Contrary to your opinion, I believe this argument does come down to "giving money as speech." I think an incorrect, dangerous analogy has been made between giving money and speaking politically where a more proper comparison between giving money and voting can be made. We have already put limits on how much money private citizens can give directly to political candidates- in violation of the First Amendment, as the argument is going- and the same reasoning would support putting limits on all individuals, not just corporations, in the amount of money they can spend on all political advocacy.

At first glance such limitations do seem to go against the spirit of the First Amendment- they would restrict the free flow of ideas in our country. But, when one thinks about it a little deeper, limiting the influence of money in our discourse is actually much more true to the overall spirit of the Constitution, and the First Amendment in particular. When the founders wrote the Constitution, enshrining the principle of "one man, one vote" (setting aside those pesky women, non-land-owners and slaves, of course), and the First Amendment, I don't think what they properly should have had in mind was that people with a whole lot of money should have more say or a greater presence in our discourse than those without it.
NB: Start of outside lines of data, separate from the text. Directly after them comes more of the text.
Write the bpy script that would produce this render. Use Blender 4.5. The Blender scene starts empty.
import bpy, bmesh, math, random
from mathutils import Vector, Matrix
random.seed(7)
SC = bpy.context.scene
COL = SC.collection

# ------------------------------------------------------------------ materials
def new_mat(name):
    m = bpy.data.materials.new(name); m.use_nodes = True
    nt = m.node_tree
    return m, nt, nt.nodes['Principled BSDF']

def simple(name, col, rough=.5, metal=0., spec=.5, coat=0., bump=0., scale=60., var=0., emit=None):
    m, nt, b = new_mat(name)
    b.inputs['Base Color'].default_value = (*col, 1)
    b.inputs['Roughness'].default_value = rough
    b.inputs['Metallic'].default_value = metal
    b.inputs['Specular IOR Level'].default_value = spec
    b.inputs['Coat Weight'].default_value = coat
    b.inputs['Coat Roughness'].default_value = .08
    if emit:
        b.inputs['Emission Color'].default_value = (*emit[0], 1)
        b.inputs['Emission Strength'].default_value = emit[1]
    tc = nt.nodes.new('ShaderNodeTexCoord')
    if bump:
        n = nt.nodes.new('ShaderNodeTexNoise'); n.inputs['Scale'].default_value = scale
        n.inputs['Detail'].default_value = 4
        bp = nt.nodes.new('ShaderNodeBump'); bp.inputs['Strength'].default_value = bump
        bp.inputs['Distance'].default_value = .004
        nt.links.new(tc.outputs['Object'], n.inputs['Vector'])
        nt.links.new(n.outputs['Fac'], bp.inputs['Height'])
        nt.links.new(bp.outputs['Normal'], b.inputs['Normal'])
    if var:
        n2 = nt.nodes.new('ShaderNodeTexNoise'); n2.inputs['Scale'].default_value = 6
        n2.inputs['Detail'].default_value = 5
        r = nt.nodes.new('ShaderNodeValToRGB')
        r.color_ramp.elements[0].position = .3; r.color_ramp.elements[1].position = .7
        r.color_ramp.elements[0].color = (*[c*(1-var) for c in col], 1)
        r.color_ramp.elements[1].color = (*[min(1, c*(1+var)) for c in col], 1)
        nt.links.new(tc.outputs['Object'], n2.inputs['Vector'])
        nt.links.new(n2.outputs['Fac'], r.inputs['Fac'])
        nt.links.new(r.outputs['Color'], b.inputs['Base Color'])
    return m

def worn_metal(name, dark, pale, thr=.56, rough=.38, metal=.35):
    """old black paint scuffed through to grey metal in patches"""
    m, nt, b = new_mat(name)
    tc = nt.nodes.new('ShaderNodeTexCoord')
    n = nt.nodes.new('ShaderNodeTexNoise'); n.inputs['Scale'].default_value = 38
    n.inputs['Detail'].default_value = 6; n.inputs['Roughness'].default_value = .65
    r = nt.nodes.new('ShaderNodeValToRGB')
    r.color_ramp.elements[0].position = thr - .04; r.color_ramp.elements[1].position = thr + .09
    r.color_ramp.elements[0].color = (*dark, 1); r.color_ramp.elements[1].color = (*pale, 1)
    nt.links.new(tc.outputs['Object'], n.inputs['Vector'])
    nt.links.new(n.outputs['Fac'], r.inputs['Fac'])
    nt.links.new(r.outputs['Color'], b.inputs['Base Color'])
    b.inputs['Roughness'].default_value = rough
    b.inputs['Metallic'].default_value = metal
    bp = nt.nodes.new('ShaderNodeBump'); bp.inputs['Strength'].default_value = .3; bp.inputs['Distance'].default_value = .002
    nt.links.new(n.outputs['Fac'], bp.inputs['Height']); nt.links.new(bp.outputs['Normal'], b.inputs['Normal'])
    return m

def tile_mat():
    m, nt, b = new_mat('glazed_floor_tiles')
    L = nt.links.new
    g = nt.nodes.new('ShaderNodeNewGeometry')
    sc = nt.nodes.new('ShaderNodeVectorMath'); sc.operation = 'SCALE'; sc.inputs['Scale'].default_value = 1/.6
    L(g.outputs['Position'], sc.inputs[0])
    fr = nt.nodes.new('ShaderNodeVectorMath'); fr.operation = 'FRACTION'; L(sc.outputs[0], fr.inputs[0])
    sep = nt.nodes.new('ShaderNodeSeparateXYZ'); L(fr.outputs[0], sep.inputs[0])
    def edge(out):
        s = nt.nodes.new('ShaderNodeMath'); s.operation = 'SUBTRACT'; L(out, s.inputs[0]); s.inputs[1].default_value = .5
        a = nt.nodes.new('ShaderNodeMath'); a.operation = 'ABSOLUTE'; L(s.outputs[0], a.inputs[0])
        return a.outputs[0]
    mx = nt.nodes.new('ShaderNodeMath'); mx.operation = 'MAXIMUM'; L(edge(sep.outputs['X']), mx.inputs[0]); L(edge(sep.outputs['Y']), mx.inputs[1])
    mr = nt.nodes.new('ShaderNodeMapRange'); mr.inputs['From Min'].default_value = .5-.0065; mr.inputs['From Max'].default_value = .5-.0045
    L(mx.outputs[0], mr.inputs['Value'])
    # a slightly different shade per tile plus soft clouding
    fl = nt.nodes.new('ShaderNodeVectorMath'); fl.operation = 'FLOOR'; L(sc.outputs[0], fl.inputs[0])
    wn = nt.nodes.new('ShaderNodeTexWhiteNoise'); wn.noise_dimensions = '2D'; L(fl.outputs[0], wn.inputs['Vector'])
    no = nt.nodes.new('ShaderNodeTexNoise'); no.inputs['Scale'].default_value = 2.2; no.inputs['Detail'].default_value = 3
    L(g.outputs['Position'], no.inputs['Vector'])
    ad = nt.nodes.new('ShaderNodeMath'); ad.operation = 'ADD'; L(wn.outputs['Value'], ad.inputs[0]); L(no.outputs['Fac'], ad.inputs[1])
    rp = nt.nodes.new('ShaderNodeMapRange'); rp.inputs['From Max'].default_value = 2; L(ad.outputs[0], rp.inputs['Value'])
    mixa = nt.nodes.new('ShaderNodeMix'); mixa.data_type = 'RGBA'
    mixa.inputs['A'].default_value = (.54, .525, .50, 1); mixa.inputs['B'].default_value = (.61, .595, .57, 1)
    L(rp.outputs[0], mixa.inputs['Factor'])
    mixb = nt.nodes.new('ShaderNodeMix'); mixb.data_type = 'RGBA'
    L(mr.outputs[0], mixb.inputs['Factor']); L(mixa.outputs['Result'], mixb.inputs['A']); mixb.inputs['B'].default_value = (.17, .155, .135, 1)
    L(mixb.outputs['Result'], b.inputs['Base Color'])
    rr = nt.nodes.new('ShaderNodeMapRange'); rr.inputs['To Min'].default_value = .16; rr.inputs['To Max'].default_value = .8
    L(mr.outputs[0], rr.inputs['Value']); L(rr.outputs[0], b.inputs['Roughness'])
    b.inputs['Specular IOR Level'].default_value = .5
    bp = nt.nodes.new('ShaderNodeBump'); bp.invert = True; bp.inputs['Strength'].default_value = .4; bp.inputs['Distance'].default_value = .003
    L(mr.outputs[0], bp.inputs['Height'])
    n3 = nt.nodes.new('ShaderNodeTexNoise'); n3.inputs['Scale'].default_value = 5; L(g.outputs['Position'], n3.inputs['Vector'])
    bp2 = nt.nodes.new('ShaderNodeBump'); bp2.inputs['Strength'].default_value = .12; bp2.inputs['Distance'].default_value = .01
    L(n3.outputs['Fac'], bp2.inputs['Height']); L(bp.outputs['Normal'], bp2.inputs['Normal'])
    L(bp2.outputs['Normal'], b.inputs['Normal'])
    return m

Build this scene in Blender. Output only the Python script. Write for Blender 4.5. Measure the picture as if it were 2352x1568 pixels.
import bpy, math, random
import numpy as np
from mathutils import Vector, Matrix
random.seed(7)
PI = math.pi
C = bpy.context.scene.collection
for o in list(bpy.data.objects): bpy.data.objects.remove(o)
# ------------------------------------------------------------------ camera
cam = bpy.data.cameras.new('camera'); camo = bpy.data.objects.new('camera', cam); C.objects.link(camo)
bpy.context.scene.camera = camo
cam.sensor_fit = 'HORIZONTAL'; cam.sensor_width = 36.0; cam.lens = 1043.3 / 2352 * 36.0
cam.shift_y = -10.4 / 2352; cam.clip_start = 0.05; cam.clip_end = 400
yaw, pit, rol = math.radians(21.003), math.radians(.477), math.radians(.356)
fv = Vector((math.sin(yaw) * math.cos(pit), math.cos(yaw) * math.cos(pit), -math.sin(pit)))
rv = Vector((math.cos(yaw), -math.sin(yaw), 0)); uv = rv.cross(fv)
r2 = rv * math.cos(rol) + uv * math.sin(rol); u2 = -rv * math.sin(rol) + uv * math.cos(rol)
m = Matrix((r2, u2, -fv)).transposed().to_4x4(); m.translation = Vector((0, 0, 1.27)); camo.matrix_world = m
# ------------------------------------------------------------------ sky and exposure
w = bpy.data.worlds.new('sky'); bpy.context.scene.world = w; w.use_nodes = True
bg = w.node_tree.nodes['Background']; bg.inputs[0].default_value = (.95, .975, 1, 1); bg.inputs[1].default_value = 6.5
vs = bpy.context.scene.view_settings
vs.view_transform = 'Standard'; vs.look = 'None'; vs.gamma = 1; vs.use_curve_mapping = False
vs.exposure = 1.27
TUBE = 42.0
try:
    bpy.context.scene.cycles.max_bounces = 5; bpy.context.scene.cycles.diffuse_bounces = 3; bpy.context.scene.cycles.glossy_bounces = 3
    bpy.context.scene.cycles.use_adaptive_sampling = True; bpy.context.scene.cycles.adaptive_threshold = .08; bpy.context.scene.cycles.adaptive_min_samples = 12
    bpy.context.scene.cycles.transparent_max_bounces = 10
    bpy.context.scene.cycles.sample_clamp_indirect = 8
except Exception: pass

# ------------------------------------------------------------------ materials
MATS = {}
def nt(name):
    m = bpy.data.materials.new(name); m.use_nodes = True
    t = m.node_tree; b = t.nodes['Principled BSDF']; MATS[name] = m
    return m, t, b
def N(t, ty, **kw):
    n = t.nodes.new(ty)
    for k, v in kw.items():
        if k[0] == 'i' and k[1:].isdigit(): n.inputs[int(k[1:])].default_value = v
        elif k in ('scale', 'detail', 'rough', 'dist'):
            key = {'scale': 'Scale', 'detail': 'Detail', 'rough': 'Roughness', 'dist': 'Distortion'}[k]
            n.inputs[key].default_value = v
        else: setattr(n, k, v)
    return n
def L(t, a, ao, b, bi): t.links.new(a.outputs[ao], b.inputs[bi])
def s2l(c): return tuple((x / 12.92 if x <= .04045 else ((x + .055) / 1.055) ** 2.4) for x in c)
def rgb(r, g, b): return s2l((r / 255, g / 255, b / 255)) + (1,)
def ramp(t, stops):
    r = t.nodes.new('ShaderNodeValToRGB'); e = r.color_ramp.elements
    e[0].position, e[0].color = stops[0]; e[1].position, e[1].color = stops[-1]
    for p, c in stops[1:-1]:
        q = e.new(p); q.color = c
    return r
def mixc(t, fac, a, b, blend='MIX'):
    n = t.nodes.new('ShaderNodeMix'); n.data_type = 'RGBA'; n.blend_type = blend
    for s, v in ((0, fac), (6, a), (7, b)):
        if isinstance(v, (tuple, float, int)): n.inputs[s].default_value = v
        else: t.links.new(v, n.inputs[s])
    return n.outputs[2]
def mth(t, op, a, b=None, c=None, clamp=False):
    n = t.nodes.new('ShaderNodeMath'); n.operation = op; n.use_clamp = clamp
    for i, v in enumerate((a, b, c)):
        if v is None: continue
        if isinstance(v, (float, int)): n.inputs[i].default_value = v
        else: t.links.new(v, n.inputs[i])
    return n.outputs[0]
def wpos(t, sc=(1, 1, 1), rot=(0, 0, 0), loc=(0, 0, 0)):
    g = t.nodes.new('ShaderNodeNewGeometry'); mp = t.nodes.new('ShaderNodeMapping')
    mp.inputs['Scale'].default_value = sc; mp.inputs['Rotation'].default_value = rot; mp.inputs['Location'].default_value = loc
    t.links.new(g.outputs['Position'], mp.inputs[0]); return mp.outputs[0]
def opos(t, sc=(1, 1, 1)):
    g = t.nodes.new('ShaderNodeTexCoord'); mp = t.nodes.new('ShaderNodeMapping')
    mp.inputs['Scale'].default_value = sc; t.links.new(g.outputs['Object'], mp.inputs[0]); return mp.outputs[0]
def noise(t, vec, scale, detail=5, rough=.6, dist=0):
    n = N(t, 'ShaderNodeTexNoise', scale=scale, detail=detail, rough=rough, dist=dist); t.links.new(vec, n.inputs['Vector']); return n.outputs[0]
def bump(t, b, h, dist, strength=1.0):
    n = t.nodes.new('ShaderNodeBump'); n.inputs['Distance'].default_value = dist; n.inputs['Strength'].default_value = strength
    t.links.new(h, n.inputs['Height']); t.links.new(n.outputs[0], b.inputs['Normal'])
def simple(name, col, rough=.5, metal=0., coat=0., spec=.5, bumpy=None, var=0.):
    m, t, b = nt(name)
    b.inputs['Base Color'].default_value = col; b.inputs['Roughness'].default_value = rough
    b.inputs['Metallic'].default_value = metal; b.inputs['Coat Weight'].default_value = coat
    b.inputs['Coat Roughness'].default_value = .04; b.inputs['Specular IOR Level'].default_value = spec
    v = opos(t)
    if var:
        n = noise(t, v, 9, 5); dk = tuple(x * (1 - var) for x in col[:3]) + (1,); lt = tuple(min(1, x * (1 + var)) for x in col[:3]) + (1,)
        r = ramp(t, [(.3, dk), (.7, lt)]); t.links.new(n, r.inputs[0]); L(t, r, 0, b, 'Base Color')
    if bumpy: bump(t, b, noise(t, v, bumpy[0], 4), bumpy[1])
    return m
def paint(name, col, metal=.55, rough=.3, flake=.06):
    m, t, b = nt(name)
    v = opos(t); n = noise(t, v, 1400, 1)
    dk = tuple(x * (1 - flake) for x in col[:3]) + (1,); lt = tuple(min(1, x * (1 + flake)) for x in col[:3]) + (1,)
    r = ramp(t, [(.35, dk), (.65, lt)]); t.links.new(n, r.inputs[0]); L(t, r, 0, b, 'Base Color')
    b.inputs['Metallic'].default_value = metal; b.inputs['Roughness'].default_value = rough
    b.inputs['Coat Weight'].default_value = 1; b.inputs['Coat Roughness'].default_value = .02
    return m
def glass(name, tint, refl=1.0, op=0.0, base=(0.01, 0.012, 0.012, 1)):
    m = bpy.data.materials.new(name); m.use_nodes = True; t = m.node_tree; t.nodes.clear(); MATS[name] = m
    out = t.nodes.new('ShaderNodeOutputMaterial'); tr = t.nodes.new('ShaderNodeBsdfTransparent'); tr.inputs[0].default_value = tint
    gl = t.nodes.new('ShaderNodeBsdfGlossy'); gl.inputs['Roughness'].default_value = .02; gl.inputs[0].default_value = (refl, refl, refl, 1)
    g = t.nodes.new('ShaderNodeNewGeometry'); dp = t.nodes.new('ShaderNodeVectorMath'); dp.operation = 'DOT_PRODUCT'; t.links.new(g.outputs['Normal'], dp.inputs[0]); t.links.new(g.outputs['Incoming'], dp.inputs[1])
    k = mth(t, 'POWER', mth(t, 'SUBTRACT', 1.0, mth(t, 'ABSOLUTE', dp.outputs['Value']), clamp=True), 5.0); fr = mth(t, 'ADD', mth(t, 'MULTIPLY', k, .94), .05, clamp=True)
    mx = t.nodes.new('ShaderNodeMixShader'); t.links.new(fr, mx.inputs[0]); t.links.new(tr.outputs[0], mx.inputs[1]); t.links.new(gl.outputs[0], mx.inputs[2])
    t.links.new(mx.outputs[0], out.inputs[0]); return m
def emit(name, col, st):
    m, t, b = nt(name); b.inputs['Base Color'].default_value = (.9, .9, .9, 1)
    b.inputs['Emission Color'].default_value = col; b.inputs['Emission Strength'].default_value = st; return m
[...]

In other words, the merit of ideas (and the hopefully increased representation of ideas with their greater merit), bears no correlation to the amount of money supporting them. A political idea's merit depends on prioritization of values and the strength of reasoning showing connection of the idea to those values. A system in which ideas get more or less representation depending on the financial situation of the person or entity advocating for it seems to me to actually go against the intention of the First Amendment and its roots in the Enlightenment. That is, unless money is a valued end in itself, rather than a means toward supporting those things we do truly value.